A college experience of missed classes and life lessons.

People often refer to their college experience as their “Glory Days.” My time at the University of Iowa went a bit different. I came in with 80+ transfer credits I got from dual-enrollment classes in high school and one goal: get out of there as soon as possible.

Neither of my parents went to college. They’ve always placed tremendous faith in my potential and ability to succeed, but I didn’t have much guidance when it came to life as a college student. My parents raised me with something much more important than the perspective of college graduates. They raised me with the drive to work tirelessly toward success in spite of your opportunities (or lack thereof).

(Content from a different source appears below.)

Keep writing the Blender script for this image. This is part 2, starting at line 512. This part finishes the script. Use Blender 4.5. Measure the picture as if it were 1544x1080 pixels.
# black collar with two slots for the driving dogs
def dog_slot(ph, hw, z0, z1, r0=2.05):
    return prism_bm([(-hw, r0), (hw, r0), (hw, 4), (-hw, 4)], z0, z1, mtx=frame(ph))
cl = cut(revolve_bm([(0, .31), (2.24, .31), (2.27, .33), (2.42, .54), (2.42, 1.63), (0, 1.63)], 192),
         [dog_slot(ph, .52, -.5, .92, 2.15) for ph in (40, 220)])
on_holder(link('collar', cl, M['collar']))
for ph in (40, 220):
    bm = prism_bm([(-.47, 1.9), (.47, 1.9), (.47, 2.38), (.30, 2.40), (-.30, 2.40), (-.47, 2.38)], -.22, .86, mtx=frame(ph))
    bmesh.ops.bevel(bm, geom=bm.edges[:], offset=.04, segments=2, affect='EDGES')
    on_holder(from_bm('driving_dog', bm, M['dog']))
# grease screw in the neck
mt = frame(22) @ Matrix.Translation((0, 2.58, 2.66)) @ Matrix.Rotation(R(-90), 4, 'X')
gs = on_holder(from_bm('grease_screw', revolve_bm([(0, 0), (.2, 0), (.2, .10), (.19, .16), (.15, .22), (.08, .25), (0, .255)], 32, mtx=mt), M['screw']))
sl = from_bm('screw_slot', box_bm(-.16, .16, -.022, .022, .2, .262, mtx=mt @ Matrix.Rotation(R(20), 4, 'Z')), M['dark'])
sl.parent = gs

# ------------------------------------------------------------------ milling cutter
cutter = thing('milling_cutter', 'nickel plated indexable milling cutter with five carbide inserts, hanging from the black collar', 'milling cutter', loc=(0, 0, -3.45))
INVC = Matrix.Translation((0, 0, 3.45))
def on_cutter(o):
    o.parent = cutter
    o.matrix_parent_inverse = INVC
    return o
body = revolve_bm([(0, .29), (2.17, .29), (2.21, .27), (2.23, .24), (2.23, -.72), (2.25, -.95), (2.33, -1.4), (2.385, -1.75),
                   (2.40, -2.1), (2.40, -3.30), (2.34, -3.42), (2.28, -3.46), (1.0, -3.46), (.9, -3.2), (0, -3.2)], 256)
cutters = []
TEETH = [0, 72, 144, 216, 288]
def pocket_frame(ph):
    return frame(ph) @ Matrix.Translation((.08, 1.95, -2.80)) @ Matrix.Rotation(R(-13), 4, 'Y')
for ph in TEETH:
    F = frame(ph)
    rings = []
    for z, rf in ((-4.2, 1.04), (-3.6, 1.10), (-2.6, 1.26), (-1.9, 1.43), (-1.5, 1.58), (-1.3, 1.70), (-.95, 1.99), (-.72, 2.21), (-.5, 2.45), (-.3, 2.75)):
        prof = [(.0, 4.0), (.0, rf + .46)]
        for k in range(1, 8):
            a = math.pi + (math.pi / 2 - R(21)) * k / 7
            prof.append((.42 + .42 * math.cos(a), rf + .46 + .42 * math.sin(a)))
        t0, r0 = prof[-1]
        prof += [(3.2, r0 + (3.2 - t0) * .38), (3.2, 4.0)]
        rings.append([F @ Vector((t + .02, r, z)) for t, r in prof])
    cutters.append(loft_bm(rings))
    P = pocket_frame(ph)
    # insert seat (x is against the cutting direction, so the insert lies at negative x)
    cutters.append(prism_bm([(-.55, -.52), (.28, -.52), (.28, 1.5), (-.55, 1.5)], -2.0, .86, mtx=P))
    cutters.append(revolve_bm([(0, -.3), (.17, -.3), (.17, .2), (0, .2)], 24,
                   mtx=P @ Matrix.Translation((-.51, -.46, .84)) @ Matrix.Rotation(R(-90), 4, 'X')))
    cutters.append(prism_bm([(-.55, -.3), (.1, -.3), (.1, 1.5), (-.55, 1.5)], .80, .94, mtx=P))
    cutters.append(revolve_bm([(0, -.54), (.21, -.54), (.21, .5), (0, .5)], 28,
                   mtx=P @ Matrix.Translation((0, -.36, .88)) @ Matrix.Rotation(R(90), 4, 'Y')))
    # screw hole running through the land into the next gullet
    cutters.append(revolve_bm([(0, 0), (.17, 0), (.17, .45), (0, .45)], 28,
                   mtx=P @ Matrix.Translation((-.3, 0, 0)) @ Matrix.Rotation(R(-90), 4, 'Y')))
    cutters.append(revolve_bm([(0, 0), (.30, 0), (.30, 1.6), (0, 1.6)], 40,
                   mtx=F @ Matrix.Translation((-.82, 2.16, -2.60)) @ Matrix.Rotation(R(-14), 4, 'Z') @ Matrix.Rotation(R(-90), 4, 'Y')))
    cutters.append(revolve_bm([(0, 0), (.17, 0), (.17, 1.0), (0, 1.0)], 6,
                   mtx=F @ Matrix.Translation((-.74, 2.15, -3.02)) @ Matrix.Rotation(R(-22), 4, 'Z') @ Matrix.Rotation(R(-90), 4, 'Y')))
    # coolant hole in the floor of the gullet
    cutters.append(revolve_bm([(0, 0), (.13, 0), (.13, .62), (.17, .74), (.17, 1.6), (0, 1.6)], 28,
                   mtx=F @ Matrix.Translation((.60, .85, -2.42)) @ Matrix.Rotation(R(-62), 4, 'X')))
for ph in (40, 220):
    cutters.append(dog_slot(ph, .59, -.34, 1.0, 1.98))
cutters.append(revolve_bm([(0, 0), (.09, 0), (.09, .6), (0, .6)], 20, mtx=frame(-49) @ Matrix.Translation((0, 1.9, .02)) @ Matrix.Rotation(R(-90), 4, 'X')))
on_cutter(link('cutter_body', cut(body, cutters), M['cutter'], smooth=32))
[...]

I chose the University of Iowa because A) I already had two years completed there (thanks DMACC) and B) I was rejected from Carnegie Mellon. I still don’t really know why I couldn’t make it into CMU but I like to tell myself it was simply a logistical error in the admissions office.

Before school started in 2014, a guest lecturer told incoming students: “Don’t be a student of the University of Iowa. Be a student of Iowa City.” I took that to heart. As soon as school started, I found a job as a web developer for MetaCommunications. This role on a marketing team became far more formative than any classes I would end up taking as a student. By 2015 I was working nearly full-time.

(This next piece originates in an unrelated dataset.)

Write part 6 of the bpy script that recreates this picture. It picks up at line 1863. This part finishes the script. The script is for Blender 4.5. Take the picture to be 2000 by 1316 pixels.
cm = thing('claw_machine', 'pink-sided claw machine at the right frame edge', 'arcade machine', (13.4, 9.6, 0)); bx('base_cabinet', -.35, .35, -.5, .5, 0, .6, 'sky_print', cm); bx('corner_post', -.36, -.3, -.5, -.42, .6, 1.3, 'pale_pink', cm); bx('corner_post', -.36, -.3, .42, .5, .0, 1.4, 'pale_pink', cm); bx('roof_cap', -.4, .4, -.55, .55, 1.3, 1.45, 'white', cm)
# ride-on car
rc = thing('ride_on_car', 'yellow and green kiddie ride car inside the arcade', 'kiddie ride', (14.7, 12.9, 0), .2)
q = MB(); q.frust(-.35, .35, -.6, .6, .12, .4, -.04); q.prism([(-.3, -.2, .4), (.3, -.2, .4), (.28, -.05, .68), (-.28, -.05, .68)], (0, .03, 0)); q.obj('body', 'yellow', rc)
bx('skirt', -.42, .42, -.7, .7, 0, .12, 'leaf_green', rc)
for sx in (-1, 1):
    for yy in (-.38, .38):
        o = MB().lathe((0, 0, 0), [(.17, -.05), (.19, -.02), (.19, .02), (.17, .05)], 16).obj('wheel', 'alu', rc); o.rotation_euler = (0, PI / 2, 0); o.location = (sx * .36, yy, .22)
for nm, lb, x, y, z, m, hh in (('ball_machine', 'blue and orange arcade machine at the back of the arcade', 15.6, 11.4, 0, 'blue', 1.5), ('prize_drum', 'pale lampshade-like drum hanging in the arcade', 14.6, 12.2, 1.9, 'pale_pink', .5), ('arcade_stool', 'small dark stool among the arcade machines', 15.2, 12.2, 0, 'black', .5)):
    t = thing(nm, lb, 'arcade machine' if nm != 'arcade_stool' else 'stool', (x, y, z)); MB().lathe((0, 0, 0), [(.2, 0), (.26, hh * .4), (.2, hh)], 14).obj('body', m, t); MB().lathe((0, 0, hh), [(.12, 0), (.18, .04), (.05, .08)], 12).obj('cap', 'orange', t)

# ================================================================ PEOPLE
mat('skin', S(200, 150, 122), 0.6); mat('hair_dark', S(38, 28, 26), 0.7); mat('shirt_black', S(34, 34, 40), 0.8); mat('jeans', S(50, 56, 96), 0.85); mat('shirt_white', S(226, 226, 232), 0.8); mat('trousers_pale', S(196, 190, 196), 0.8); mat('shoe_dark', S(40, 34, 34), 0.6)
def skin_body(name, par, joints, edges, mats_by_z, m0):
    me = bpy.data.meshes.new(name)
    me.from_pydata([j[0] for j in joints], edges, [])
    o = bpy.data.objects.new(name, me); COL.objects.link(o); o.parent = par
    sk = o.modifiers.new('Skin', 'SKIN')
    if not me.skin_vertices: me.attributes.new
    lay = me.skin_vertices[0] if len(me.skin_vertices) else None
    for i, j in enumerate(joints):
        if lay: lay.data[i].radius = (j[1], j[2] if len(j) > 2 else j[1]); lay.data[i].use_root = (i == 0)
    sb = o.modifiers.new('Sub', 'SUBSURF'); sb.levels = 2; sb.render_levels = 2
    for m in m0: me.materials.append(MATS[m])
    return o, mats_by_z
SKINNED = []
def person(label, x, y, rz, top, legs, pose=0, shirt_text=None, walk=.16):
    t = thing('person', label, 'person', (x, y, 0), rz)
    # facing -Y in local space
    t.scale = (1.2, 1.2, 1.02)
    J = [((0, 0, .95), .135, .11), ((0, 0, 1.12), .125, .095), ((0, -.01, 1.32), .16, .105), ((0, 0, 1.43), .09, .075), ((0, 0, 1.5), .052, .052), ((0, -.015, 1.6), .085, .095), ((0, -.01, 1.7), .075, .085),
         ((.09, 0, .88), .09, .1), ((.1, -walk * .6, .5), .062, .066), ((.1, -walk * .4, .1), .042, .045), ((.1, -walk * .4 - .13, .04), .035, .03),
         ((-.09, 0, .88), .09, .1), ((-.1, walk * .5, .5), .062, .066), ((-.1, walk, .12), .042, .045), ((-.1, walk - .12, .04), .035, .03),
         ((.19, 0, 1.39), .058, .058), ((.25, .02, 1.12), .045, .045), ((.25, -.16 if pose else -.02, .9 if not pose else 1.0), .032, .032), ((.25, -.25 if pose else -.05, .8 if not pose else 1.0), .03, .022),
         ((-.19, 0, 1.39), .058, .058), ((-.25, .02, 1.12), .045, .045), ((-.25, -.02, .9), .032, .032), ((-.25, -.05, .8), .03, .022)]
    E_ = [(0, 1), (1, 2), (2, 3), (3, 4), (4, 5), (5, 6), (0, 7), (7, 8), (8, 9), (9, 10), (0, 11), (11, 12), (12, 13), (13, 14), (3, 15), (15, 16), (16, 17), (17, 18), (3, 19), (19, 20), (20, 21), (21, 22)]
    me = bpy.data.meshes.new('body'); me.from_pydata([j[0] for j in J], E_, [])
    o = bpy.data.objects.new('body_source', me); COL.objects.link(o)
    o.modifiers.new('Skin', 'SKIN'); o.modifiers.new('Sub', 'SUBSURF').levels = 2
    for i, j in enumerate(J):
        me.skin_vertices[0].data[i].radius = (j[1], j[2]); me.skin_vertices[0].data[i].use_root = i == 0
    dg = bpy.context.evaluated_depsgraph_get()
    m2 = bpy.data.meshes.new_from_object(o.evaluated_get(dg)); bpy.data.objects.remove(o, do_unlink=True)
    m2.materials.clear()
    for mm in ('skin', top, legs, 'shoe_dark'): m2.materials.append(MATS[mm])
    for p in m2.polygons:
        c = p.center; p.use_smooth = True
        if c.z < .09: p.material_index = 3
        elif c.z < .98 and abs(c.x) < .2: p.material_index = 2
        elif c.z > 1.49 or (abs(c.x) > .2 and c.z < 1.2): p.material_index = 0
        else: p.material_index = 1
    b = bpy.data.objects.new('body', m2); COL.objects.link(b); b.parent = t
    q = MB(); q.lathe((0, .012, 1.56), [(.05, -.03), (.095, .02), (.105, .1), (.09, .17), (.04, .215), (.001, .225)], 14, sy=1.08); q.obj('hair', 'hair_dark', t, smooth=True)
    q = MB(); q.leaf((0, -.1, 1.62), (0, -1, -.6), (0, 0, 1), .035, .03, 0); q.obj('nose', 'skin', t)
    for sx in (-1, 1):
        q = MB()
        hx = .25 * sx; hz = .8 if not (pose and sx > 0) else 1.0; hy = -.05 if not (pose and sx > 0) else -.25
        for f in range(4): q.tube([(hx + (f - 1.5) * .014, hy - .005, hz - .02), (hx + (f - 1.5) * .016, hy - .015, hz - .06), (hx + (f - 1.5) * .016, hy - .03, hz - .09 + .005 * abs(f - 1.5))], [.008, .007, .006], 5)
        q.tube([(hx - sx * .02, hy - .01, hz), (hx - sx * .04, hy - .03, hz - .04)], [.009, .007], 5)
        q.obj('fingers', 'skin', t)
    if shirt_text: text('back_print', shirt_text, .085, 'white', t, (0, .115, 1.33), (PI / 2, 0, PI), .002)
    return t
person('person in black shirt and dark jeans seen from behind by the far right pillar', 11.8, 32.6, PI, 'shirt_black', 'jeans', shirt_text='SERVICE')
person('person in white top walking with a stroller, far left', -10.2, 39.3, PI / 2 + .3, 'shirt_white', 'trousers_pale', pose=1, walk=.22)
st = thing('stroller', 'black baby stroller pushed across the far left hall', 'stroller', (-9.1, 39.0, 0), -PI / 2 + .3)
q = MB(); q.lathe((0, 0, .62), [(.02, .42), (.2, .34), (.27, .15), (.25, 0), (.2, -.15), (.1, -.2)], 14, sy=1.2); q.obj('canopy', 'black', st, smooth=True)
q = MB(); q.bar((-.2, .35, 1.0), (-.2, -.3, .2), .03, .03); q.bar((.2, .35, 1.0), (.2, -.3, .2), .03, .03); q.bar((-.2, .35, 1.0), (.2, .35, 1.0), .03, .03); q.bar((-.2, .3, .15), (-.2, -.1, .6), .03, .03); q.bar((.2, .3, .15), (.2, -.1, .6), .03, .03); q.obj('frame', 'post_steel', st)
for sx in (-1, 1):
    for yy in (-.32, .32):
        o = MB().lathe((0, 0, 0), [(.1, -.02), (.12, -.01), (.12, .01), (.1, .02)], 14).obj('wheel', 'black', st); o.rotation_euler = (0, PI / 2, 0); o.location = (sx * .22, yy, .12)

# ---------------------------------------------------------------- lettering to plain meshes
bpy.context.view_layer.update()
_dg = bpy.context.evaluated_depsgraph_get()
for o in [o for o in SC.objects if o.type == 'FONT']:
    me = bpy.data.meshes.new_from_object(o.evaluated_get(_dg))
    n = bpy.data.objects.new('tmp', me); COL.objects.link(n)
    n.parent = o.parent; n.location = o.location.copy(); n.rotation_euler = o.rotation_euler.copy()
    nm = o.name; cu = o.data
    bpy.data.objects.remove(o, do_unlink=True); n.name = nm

I think I was burnt out from all the coursework of high school. The endless AP tests and extracurriculars… I had a hard time making it to my college lectures. I didn’t graduate with a great GPA, I didn’t graduate with honors, I didn’t have an illustrious college resume that was going to take me straight to Google. But I did have a degree. Something my parents believed I could achieve since the day I was born.

My coursework at Iowa was certainly important to my understanding of Computer Science, it just wasn’t necessarily relevant to my experiences in the field. Although I had a rough time in college (I certainly wouldn’t call those two years my “Glory Days”), my time there did pave the way for future opportunities.